··· PROVIDED MATERIAL
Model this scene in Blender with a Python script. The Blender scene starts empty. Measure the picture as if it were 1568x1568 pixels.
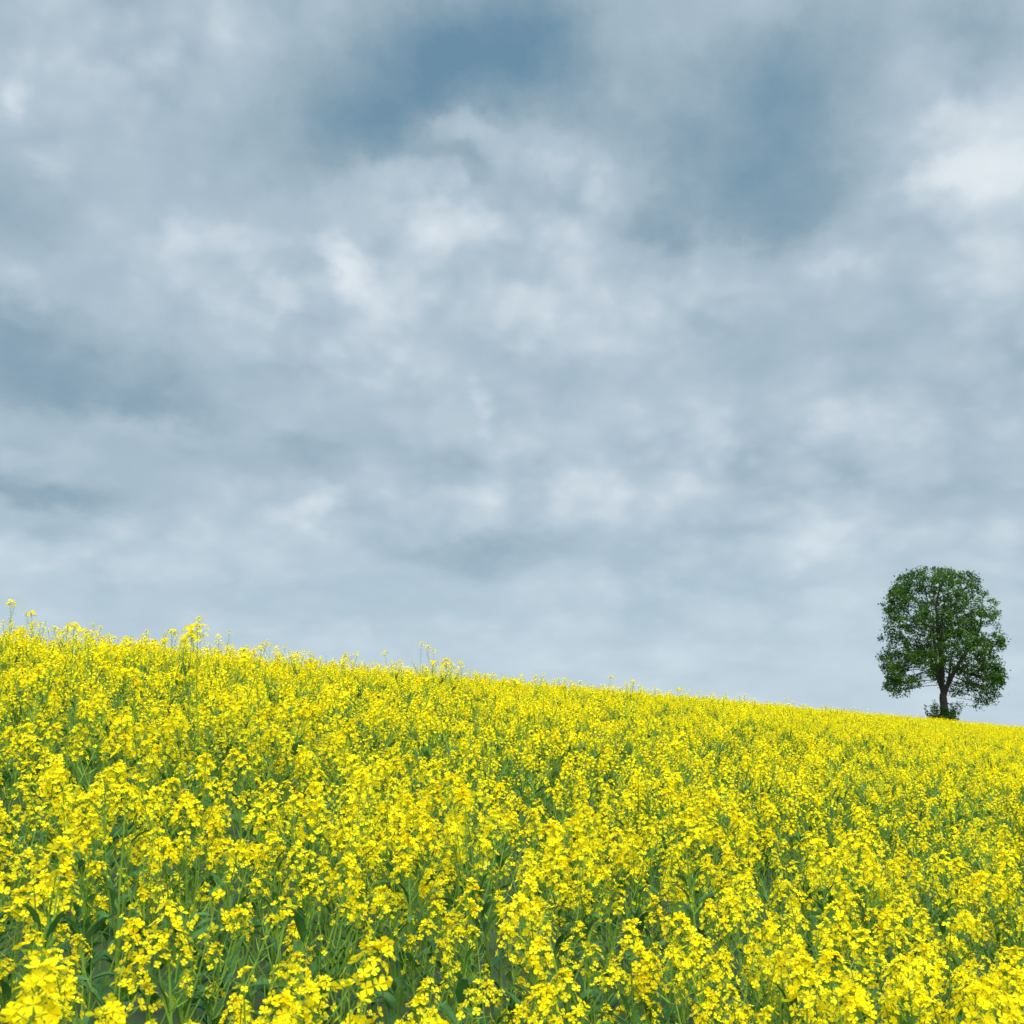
import bpy, math, random
import numpy as np
from mathutils import Vector, Matrix

random.seed(7); rng = np.random.default_rng(7)
scene = bpy.context.scene
scene.view_settings.view_transform = 'Standard'
scene.view_settings.look = 'None'
scene.view_settings.exposure = 0

# ------------------------------------------------------------------ terrain
H0 = 0.90; A = 0.0352; B = 0.0552; E0 = 0.0290; K = 0.0820
PLANT_H = 1.25
def canopy(x, y):
    x = np.asarray(x, float); y = np.asarray(y, float)
    w = A*y - B*x
    hi = 2.0*H0; lo = -0.35*H0
    wc = np.clip(w, lo, hi)
    d = wc*wc/H0 + (w-wc)*2*wc/H0
    z = -H0 + E0*y - K*x + 2*w - d
    z = z + 0.03*np.sin(x*0.9+1.3)*np.sin(y*0.7+.4)*np.clip(1-y/60,0,1)
    f = -30.0; s = 6.0
    return f + s*np.logaddexp(0, (z-f)/s)
def ground(x, y):
    return canopy(x, y) - PLANT_H

# ------------------------------------------------------------------ materials
def mat(name):
    m = bpy.data.materials.new(name); m.use_nodes = True
    nt = m.node_tree; nt.nodes.clear()
    return m, nt, nt.nodes, nt.links

def leafy(name, c1, c2, rough=0.5, trans=0.3, noise_scale=30, spec=0.3, matte=False):
    m, nt, N, L = mat(name)
    out = N.new('ShaderNodeOutputMaterial')
    tc = N.new('ShaderNodeTexCoord')
    no = N.new('ShaderNodeTexNoise'); no.inputs['Scale'].default_value = noise_scale
    no.inputs['Detail'].default_value = 0
    L.new(tc.outputs['Object'], no.inputs['Vector'])
    mr = N.new('ShaderNodeMapRange'); mr.inputs['From Min'].default_value = 0.30
    mr.inputs['From Max'].default_value = 0.70
    L.new(no.outputs['Fac'], mr.inputs['Value'])
    mx = N.new('ShaderNodeMix'); mx.data_type = 'RGBA'
    mx.inputs['A'].default_value = (*c1, 1); mx.inputs['B'].default_value = (*c2, 1)
    L.new(mr.outputs['Result'], mx.inputs['Factor'])
    if matte:
        pb = N.new('ShaderNodeBsdfDiffuse'); L.new(mx.outputs['Result'], pb.inputs['Color'])
    else:
        pb = N.new('ShaderNodeBsdfPrincipled')
        pb.inputs['Roughness'].default_value = rough
        pb.inputs['Specular IOR Level'].default_value = spec
        L.new(mx.outputs['Result'], pb.inputs['Base Color'])
    tr = N.new('ShaderNodeBsdfTranslucent')
    L.new(mx.outputs['Result'], tr.inputs['Color'])
    ms = N.new('ShaderNodeMixShader'); ms.inputs[0].default_value = trans
    L.new(pb.outputs[0], ms.inputs[1]); L.new(tr.outputs[0], ms.inputs[2])
    L.new(ms.outputs[0], out.inputs['Surface'])
    return m

M_PETAL = leafy('petal_yellow', (0.92,0.69,0.006), (0.92,0.775,0.016), trans=0.42, noise_scale=11, matte=True)
M_BUD   = leafy('bud_green_yellow', (0.38,0.44,0.03), (0.55,0.54,0.03), trans=0.2, matte=True)
M_STEM  = leafy('stem_green', (0.14,0.25,0.03), (0.24,0.35,0.045), trans=0.15, noise_scale=7, matte=True)
M_LEAF  = leafy('rapeseed_leaf', (0.032,0.115,0.028), (0.085,0.21,0.045), rough=0.5, trans=0.25, spec=0.3, noise_scale=9)
PLANT_MATS = [M_PETAL, M_BUD, M_STEM, M_LEAF]

# ------------------------------------------------------------------ mesh builder
class MB:
    def __init__(s): s.v=[]; s.f=[]; s.m=[]
    def face(s, pts, m):
        n=len(s.v); s.v.extend(pts); s.f.append(tuple(range(n,n+len(pts)))); s.m.append(m)
    def tube(s, p0, p1, r0, r1, m, k=3):
        d=(p1-p0)
        if d.length<1e-6: return
        d=d.normalized(); a=d.orthogonal().normalized(); b=d.cross(a)
        n=len(s.v)
        for p,r in((p0,r0),(p1,r1)):
            for i in range(k):
                t=2*math.pi*i/k
                s.v.append(p+a*(math.cos(t)*r)+b*(math.sin(t)*r))
        for i in range(k):
            j=(i+1)%k
            s.f.append((n+i,n+j,n+k+j,n+k+i)); s.m.append(m)
    def strip(s, p0, p1, r, m):
        d=(p1-p0); a=d.orthogonal().normalized()*r
        s.face([p0-a,p0+a,p1+a*.6,p1-a*.6],m)
    def mesh(s, name, mats):
        me=bpy.data.meshes.new(name)
        me.from_pydata([tuple(p) for p in s.v],[],s.f)
        for x in mats: me.materials.append(x)
        me.polygons.foreach_set('material_index', s.m)
        me.update(); return me

def rdir(tilt):
    a=random.uniform(0,2*math.pi)
    return Vector((math.cos(a)*math.sin(tilt), math.sin(a)*math.sin(tilt), math.cos(tilt)))

def flower(mb, c, nrm, size, lod):
    nrm=nrm.normalized(); a=nrm.orthogonal().normalized(); b=nrm.cross(a)
    ph=random.uniform(0,math.pi/2)
    if lod:
        r=a*math.cos(ph)+b*math.sin(ph); q=nrm.cross(r); s=size*.85
        mb.face([c-r*s,c-q*s,c+r*s,c+q*s],0); return
    cup=random.uniform(0.0,0.6)
    for i in range(4):
        t=ph+i*math.pi/2+random.uniform(-.15,.15)
        r=a*math.cos(t)+b*math.sin(t); q=nrm.cross(r)
        L=size*random.uniform(.85,1.1); W=L*.46
        up=nrm*(L*cup)
        mb.face([c, c+r*L*.72-q*W+up*.6, c+r*L*1.03+up*.85, c+r*L*.72+q*W+up*.6],0)

def raceme(mb, p, d, s=1.0, n=26, podlen=.14, fsize=.0116, lod=0, flat=1.0):
    d=d.normalized(); a=d.orthogonal().normalized(); b=d.cross(a)
    H=random.uniform(.04,.08)*s*flat
    ga=random.uniform(0,6.28)
    for i in range(n):
        t=i/(n-1)
        ga+=2.4+random.uniform(-.4,.4)
        rad=a*math.cos(ga)+b*math.sin(ga)
        ln=(.029*(1-t)**.5+.008)*s*random.uniform(.7,1.25)
        el=.15+1.0*t
        o=rad*math.cos(el)+d*math.sin(el)
        base=p+d*(H*t)
        c=base+o*ln
        if not lod: mb.strip(base,c,.0010,2)
        flower(mb,c,(o*1.0+Vector((0,0,.35))+Vector((random.uniform(-.5,.5),random.uniform(-.5,.5),random.uniform(-.3,.3)))),fsize*s*random.uniform(.75,1.15),lod)
    if not lod:
        for i in range(6):
            o=rdir(random.uniform(0,1.1)); o=(o+d*.6).normalized()
            c=p+d*(H+.002)+o*.011*s
            mb.tube(c-o*.008,c+o*.003,.0028,.0012,1,3)
    else:
        mb.tube(p+d*H,p+d*(H+.012),.006,.004,1,3)
    mb.tube(p,p+d*(H+.005),.0018,.001,2)
    k=int(podlen/(.026 if lod else .014))
    for i in range(k):
        ga+=2.4
        rad=a*math.cos(ga)+b*math.sin(ga)
        base=p-d*(podlen*i/k)
        o=(rad+d*random.uniform(.5,.9)).normalized()
        ln=(.012+.034*(i/k))*random.uniform(.8,1.1)
        m1=base+o*.016
        e1=m1+(o+d*.35).normalized()*ln
        if lod: mb.strip(base,e1,.0016,2)
        else:
            mb.strip(base,m1,.0009,2); mb.strip(m1,e1,.0018,2)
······
§ **WHAT TO DO**
All of the lines above should be retyped precisely, apart from the pictures.

§ **RESULT OF THE TASK**
Model this scene in Blender with a Python script. The Blender scene starts empty. Measure the picture as if it were 1568x1568 pixels.
import bpy, math, random
import numpy as np
from mathutils import Vector, Matrix

random.seed(7); rng = np.random.default_rng(7)
scene = bpy.context.scene
scene.view_settings.view_transform = 'Standard'
scene.view_settings.look = 'None'
scene.view_settings.exposure = 0

# ------------------------------------------------------------------ terrain
H0 = 0.90; A = 0.0352; B = 0.0552; E0 = 0.0290; K = 0.0820
PLANT_H = 1.25
def canopy(x, y):
    x = np.asarray(x, float); y = np.asarray(y, float)
    w = A*y - B*x
    hi = 2.0*H0; lo = -0.35*H0
    wc = np.clip(w, lo, hi)
    d = wc*wc/H0 + (w-wc)*2*wc/H0
    z = -H0 + E0*y - K*x + 2*w - d
    z = z + 0.03*np.sin(x*0.9+1.3)*np.sin(y*0.7+.4)*np.clip(1-y/60,0,1)
    f = -30.0; s = 6.0
    return f + s*np.logaddexp(0, (z-f)/s)
def ground(x, y):
    return canopy(x, y) - PLANT_H

# ------------------------------------------------------------------ materials
def mat(name):
    m = bpy.data.materials.new(name); m.use_nodes = True
    nt = m.node_tree; nt.nodes.clear()
    return m, nt, nt.nodes, nt.links

def leafy(name, c1, c2, rough=0.5, trans=0.3, noise_scale=30, spec=0.3, matte=False):
    m, nt, N, L = mat(name)
    out = N.new('ShaderNodeOutputMaterial')
    tc = N.new('ShaderNodeTexCoord')
    no = N.new('ShaderNodeTexNoise'); no.inputs['Scale'].default_value = noise_scale
    no.inputs['Detail'].default_value = 0
    L.new(tc.outputs['Object'], no.inputs['Vector'])
    mr = N.new('ShaderNodeMapRange'); mr.inputs['From Min'].default_value = 0.30
    mr.inputs['From Max'].default_value = 0.70
    L.new(no.outputs['Fac'], mr.inputs['Value'])
    mx = N.new('ShaderNodeMix'); mx.data_type = 'RGBA'
    mx.inputs['A'].default_value = (*c1, 1); mx.inputs['B'].default_value = (*c2, 1)
    L.new(mr.outputs['Result'], mx.inputs['Factor'])
    if matte:
        pb = N.new('ShaderNodeBsdfDiffuse'); L.new(mx.outputs['Result'], pb.inputs['Color'])
    else:
        pb = N.new('ShaderNodeBsdfPrincipled')
        pb.inputs['Roughness'].default_value = rough
        pb.inputs['Specular IOR Level'].default_value = spec
        L.new(mx.outputs['Result'], pb.inputs['Base Color'])
    tr = N.new('ShaderNodeBsdfTranslucent')
    L.new(mx.outputs['Result'], tr.inputs['Color'])
    ms = N.new('ShaderNodeMixShader'); ms.inputs[0].default_value = trans
    L.new(pb.outputs[0], ms.inputs[1]); L.new(tr.outputs[0], ms.inputs[2])
    L.new(ms.outputs[0], out.inputs['Surface'])
    return m

M_PETAL = leafy('petal_yellow', (0.92,0.69,0.006), (0.92,0.775,0.016), trans=0.42, noise_scale=11, matte=True)
M_BUD   = leafy('bud_green_yellow', (0.38,0.44,0.03), (0.55,0.54,0.03), trans=0.2, matte=True)
M_STEM  = leafy('stem_green', (0.14,0.25,0.03), (0.24,0.35,0.045), trans=0.15, noise_scale=7, matte=True)
M_LEAF  = leafy('rapeseed_leaf', (0.032,0.115,0.028), (0.085,0.21,0.045), rough=0.5, trans=0.25, spec=0.3, noise_scale=9)
PLANT_MATS = [M_PETAL, M_BUD, M_STEM, M_LEAF]

# ------------------------------------------------------------------ mesh builder
class MB:
    def __init__(s): s.v=[]; s.f=[]; s.m=[]
    def face(s, pts, m):
        n=len(s.v); s.v.extend(pts); s.f.append(tuple(range(n,n+len(pts)))); s.m.append(m)
    def tube(s, p0, p1, r0, r1, m, k=3):
        d=(p1-p0)
        if d.length<1e-6: return
        d=d.normalized(); a=d.orthogonal().normalized(); b=d.cross(a)
        n=len(s.v)
        for p,r in((p0,r0),(p1,r1)):
            for i in range(k):
                t=2*math.pi*i/k
                s.v.append(p+a*(math.cos(t)*r)+b*(math.sin(t)*r))
        for i in range(k):
            j=(i+1)%k
            s.f.append((n+i,n+j,n+k+j,n+k+i)); s.m.append(m)
    def strip(s, p0, p1, r, m):
        d=(p1-p0); a=d.orthogonal().normalized()*r
        s.face([p0-a,p0+a,p1+a*.6,p1-a*.6],m)
    def mesh(s, name, mats):
        me=bpy.data.meshes.new(name)
        me.from_pydata([tuple(p) for p in s.v],[],s.f)
        for x in mats: me.materials.append(x)
        me.polygons.foreach_set('material_index', s.m)
        me.update(); return me

def rdir(tilt):
    a=random.uniform(0,2*math.pi)
    return Vector((math.cos(a)*math.sin(tilt), math.sin(a)*math.sin(tilt), math.cos(tilt)))

def flower(mb, c, nrm, size, lod):
    nrm=nrm.normalized(); a=nrm.orthogonal().normalized(); b=nrm.cross(a)
    ph=random.uniform(0,math.pi/2)
    if lod:
        r=a*math.cos(ph)+b*math.sin(ph); q=nrm.cross(r); s=size*.85
        mb.face([c-r*s,c-q*s,c+r*s,c+q*s],0); return
    cup=random.uniform(0.0,0.6)
    for i in range(4):
        t=ph+i*math.pi/2+random.uniform(-.15,.15)
        r=a*math.cos(t)+b*math.sin(t); q=nrm.cross(r)
        L=size*random.uniform(.85,1.1); W=L*.46
        up=nrm*(L*cup)
        mb.face([c, c+r*L*.72-q*W+up*.6, c+r*L*1.03+up*.85, c+r*L*.72+q*W+up*.6],0)

def raceme(mb, p, d, s=1.0, n=26, podlen=.14, fsize=.0116, lod=0, flat=1.0):
    d=d.normalized(); a=d.orthogonal().normalized(); b=d.cross(a)
    H=random.uniform(.04,.08)*s*flat
    ga=random.uniform(0,6.28)
    for i in range(n):
        t=i/(n-1)
        ga+=2.4+random.uniform(-.4,.4)
        rad=a*math.cos(ga)+b*math.sin(ga)
        ln=(.029*(1-t)**.5+.008)*s*random.uniform(.7,1.25)
        el=.15+1.0*t
        o=rad*math.cos(el)+d*math.sin(el)
        base=p+d*(H*t)
        c=base+o*ln
        if not lod: mb.strip(base,c,.0010,2)
        flower(mb,c,(o*1.0+Vector((0,0,.35))+Vector((random.uniform(-.5,.5),random.uniform(-.5,.5),random.uniform(-.3,.3)))),fsize*s*random.uniform(.75,1.15),lod)
    if not lod:
        for i in range(6):
            o=rdir(random.uniform(0,1.1)); o=(o+d*.6).normalized()
            c=p+d*(H+.002)+o*.011*s
            mb.tube(c-o*.008,c+o*.003,.0028,.0012,1,3)
    else:
        mb.tube(p+d*H,p+d*(H+.012),.006,.004,1,3)
    mb.tube(p,p+d*(H+.005),.0018,.001,2)
    k=int(podlen/(.026 if lod else .014))
    for i in range(k):
        ga+=2.4
        rad=a*math.cos(ga)+b*math.sin(ga)
        base=p-d*(podlen*i/k)
        o=(rad+d*random.uniform(.5,.9)).normalized()
        ln=(.012+.034*(i/k))*random.uniform(.8,1.1)
        m1=base+o*.016
        e1=m1+(o+d*.35).normalized()*ln
        if lod: mb.strip(base,e1,.0016,2)
        else:
            mb.strip(base,m1,.0009,2); mb.strip(m1,e1,.0018,2)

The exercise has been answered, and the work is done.